Une polarisation aux multiples facettes
Qu’entend-on par polarisation politique ? L’expression peut faire référence à deux phénomènes : d’abord, à la manière par laquelle les opinions politiques, au sein du grand public ou des élites politiques, tendent à s’opposer ; et ensuite, au processus par lequel cette opposition s’amplifie avec le temps. Si les causes de la polarisation sont multiples et profondes dans le contexte spécifique des États-Unis, les principaux vecteurs du phénomène, apparus au cours des 40 dernières années, seraient l’homogénéisation des partis politiques à partir de la fin des années 1960, l’essor des chaînes de télévision d’information partisanes à compter de la fin des années 1990 et, plus récemment, le partage de la désinformation sur les réseaux sociaux.

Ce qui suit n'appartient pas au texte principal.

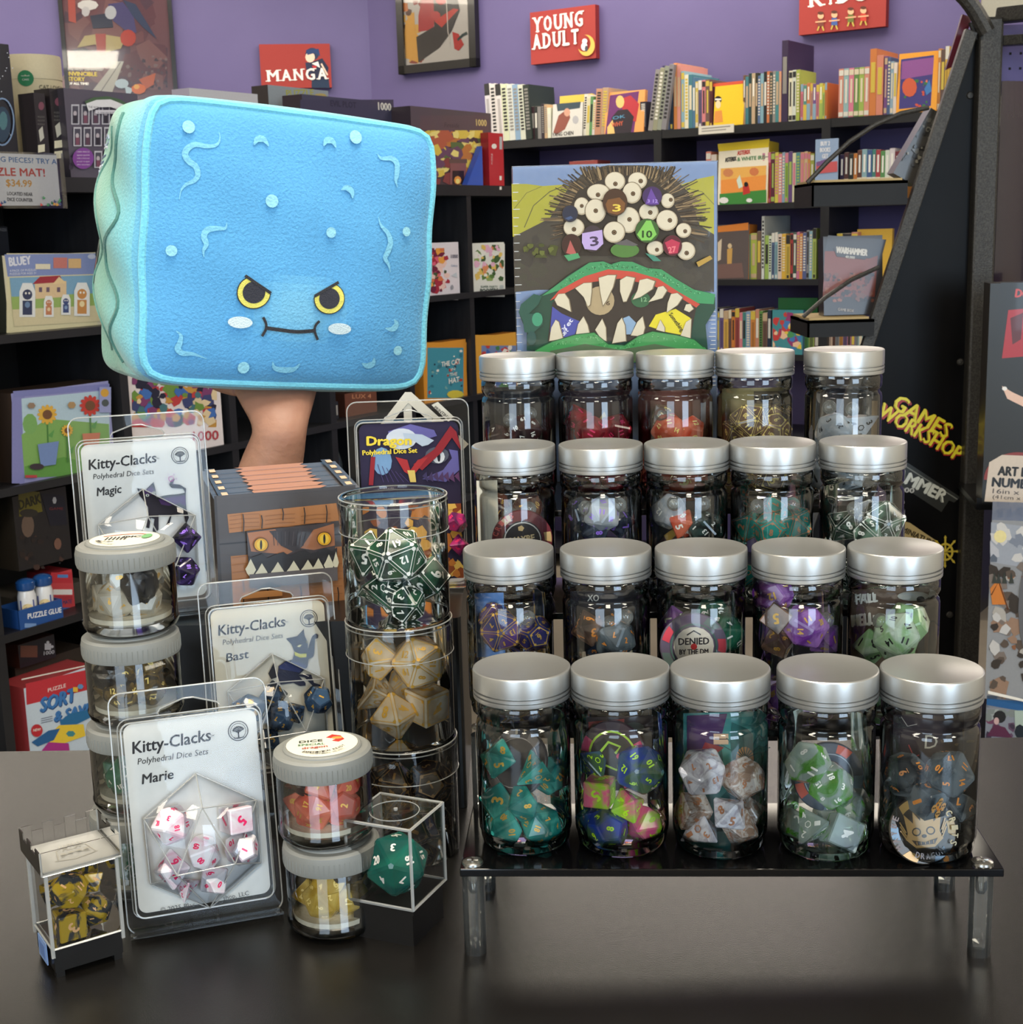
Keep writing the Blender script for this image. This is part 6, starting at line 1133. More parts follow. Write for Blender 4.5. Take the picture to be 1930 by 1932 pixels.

Généralement, le phénomène tend à être présenté de manière binaire au travers de l’axe gauche-droite. Or, aux États-Unis, cette dichotomie s’avère peu utile pour réellement saisir la complexité du phénomène autant au sein des partis politiques que de l’opinion publique. Autant les élus que l'électorat tendraient à se rapprocher des extrêmes dans leurs préférences politiques et de moins en moins d’individus épouseraient des opinions politiques modérées. Cette polarisation se compose plutôt de différentes facettes menant à des clivages idéologiques, identitaires et géographiques. L’interventionnisme contre le laissez-faire économique, les milieux ruraux contre les milieux urbains, l’internationalisme contre le nationalisme et la religion contre le sécularisme représentent certains des fossés qui divisent la population et animent l’opposition entre démocrates et républicains.
La polarisation politique n’est pas a priori un phénomène néfaste dans un régime démocratique. Au contraire, la présence de différences d’idées et d’objectifs politiques distincts est révélatrice d’une démocratie en santé. En ce sens, la polarisation politique est bénéfique lorsqu’elle contribue à briser le statu quo politique, à revigorer le débat public sur certains enjeux et à encourager la participation électorale par le renouvellement des identités partisanes au sein de l’électorat. Néanmoins, la polarisation politique devient pernicieuse lorsque la partisanerie qui en découle entrave le fonctionnement du gouvernement. Les élus ont alors recours aux blocages institutionnels pour nuire au camp adverse, tandis que vacille la confiance du public envers les institutions démocratiques.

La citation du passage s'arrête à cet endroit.